「他人に使われ続ける人生なんて嫌だ」
山田さんは20歳のとき、地元兵庫県のパチンコ店でホールスタッフとして働いていた。労働環境はお世辞にもいいとは言えないものだったという。
山田さんがホールを駆け回って必死で働いているのに、上司は上階にある事務所でバイトの女の子と遊んでいる。頭に来て文句を言ったら、事務所に呼び出された。そこで偶然、今も親交のあるひとりの男性と出会うことになる。
男性はたまたま仕事でパチンコ店を訪れていた東京のデザイナー。この出会いが、その後の山田さんの人生を大きく変えることとなるのだ。
「彼が仕事で事務所によく来るので、自然といろいろな話をするようになったんです。同い年で、不思議とウマが合った。でも、彼は東京でデザイナーとして活躍し、僕は地方のパチンコ店で上司や客に怒鳴られ、どつかれている。やっぱり、自分の人生を見つめ直さざるをえないじゃないですか」。
10代は勉強もせず遊んでばかりだった。中学卒業後は夢も目的もなくバイトに明け暮れる日々。両親や親戚がみんな教師という厳しい家庭で育ち、それに対する反発も少なからずあった。

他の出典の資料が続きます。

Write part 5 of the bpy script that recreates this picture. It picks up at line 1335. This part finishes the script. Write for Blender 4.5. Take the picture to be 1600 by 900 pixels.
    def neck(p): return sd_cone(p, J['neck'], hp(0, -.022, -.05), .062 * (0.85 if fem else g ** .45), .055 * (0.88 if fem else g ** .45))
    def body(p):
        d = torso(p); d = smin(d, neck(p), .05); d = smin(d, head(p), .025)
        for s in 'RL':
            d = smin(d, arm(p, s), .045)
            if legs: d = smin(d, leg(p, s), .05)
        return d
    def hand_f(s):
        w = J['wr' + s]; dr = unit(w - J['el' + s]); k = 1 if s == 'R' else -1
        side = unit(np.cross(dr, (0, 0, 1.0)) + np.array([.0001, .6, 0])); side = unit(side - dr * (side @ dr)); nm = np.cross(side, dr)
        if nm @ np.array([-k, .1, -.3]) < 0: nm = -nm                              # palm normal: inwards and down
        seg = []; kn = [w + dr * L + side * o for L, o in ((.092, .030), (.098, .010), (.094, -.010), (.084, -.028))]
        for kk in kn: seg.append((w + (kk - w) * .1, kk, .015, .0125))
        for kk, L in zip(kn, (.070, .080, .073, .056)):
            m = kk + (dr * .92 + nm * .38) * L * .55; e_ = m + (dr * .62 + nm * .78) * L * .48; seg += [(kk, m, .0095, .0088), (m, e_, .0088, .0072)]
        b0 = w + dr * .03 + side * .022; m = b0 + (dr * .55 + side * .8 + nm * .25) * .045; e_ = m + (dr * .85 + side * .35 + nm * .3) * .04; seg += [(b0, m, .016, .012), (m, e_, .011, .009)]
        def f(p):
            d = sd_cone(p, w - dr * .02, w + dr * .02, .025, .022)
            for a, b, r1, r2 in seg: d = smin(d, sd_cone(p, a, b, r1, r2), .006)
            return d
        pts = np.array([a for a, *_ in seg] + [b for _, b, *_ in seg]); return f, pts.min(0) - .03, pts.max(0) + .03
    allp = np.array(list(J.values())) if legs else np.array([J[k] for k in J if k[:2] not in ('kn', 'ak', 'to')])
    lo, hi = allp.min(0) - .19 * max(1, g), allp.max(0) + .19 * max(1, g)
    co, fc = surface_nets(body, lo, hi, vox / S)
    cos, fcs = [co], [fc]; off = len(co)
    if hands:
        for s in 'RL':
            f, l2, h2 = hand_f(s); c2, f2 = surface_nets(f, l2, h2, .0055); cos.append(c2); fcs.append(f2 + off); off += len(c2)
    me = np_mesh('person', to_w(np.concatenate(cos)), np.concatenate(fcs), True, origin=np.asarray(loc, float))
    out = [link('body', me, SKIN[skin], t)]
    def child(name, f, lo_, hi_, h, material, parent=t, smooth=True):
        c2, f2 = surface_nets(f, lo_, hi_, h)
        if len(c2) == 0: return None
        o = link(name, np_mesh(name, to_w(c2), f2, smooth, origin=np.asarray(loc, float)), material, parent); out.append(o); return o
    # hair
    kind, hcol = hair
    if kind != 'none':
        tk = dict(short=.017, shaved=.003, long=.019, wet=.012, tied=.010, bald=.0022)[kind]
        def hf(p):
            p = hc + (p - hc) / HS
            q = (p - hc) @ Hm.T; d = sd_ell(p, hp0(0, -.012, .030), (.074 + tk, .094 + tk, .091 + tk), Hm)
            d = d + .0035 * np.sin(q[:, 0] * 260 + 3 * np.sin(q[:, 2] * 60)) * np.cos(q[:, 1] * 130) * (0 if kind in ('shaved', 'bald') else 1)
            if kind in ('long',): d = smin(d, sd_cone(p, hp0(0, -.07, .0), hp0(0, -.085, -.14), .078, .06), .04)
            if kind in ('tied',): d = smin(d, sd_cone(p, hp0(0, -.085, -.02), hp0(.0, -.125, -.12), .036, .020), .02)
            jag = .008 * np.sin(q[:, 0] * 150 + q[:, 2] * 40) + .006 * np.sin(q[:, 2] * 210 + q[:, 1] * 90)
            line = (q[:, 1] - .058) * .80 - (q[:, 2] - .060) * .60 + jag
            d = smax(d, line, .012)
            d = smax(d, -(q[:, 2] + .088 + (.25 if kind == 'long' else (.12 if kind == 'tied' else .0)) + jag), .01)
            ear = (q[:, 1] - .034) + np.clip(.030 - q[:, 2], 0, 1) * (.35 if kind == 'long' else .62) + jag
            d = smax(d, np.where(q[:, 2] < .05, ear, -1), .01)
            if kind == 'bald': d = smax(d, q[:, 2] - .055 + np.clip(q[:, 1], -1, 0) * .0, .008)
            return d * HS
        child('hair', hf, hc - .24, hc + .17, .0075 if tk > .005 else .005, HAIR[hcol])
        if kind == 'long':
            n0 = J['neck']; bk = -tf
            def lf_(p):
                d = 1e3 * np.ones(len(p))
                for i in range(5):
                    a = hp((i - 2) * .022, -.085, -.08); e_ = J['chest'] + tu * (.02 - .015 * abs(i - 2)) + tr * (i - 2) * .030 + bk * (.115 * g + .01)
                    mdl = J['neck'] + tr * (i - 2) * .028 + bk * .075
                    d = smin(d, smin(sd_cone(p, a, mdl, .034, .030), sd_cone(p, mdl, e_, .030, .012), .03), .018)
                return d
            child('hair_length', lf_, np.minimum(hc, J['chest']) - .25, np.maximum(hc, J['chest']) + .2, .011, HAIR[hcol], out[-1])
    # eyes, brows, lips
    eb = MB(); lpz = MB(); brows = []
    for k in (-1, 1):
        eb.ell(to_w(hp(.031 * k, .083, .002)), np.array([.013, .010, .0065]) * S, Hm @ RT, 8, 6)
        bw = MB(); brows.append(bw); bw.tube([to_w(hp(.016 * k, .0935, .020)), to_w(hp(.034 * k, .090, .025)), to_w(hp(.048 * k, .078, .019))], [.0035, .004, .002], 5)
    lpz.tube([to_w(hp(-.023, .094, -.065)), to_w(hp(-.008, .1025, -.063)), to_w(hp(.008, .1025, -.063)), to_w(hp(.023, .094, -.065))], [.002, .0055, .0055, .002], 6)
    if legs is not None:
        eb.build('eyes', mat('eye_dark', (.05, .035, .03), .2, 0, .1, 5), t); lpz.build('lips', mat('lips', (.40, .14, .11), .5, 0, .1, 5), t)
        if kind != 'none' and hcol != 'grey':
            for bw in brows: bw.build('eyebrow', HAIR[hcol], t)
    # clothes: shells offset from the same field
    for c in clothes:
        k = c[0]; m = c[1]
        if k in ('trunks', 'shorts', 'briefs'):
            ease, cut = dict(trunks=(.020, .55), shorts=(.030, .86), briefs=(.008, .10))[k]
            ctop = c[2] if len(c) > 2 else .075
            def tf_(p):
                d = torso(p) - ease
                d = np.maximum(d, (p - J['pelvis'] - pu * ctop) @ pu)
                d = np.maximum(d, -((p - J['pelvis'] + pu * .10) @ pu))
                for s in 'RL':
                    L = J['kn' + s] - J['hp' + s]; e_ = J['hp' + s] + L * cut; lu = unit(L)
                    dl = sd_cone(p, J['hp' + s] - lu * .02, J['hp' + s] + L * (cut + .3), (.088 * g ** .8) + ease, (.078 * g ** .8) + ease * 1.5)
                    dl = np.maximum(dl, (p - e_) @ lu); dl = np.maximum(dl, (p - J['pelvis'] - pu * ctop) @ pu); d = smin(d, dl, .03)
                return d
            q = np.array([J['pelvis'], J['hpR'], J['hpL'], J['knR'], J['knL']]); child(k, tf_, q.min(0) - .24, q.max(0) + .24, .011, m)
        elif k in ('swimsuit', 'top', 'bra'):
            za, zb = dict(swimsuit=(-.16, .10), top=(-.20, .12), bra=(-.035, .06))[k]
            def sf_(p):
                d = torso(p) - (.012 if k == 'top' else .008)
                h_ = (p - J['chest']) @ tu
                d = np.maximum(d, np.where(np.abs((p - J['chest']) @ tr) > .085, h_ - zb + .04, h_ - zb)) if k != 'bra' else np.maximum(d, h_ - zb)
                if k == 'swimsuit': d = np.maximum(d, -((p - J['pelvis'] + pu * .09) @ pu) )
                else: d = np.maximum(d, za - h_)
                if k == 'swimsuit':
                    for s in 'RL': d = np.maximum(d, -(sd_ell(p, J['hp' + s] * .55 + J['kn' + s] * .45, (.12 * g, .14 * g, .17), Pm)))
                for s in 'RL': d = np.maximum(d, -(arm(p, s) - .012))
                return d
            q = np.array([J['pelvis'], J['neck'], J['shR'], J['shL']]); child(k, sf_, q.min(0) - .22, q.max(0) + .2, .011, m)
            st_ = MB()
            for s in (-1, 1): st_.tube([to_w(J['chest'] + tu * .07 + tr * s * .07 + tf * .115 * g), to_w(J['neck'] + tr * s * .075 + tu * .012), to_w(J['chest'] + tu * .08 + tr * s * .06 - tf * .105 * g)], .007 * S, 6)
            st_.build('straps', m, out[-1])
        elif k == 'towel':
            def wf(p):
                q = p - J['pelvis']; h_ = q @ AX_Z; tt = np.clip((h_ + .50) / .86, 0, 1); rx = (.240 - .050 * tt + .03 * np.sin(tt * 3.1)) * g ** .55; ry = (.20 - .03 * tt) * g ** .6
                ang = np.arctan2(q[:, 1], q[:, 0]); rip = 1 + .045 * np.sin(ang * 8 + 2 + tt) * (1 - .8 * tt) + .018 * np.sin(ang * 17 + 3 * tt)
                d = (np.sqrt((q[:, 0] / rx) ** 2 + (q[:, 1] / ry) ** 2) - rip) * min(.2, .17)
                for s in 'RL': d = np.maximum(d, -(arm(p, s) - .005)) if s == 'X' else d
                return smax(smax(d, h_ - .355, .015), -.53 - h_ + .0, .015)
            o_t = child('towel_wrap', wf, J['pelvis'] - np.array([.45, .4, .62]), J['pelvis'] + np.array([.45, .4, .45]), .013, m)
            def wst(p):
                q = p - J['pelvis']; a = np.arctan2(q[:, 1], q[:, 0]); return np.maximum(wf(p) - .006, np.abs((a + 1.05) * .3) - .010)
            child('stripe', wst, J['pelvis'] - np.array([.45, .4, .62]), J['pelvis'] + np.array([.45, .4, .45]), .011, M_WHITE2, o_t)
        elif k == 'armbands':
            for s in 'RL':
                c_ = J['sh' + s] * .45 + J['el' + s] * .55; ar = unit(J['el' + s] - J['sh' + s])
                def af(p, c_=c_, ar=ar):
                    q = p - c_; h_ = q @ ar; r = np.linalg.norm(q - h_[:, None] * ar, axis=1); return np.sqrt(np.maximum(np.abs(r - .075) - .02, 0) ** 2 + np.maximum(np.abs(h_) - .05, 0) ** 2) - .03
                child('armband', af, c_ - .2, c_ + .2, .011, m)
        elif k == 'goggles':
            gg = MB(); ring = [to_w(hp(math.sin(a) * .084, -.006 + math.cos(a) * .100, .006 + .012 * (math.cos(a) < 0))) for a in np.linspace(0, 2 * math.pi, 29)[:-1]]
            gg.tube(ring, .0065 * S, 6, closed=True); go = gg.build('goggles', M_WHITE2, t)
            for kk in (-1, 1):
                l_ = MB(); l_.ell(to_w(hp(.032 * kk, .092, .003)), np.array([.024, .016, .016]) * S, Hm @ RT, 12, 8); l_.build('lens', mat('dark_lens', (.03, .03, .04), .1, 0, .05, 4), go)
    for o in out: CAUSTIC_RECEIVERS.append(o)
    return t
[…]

そんな山田さんが、自分の人生を見つめ直し、目標を見つけたのだ。
「『このまま人に使われ続ける人生なんて嫌だな』と、そのとき初めて思ったんです。どうやったら人に使われないで済むか? 単純だったので、自分が人を使う側になるしかない。だから『社長になろう!』と決めたんです」。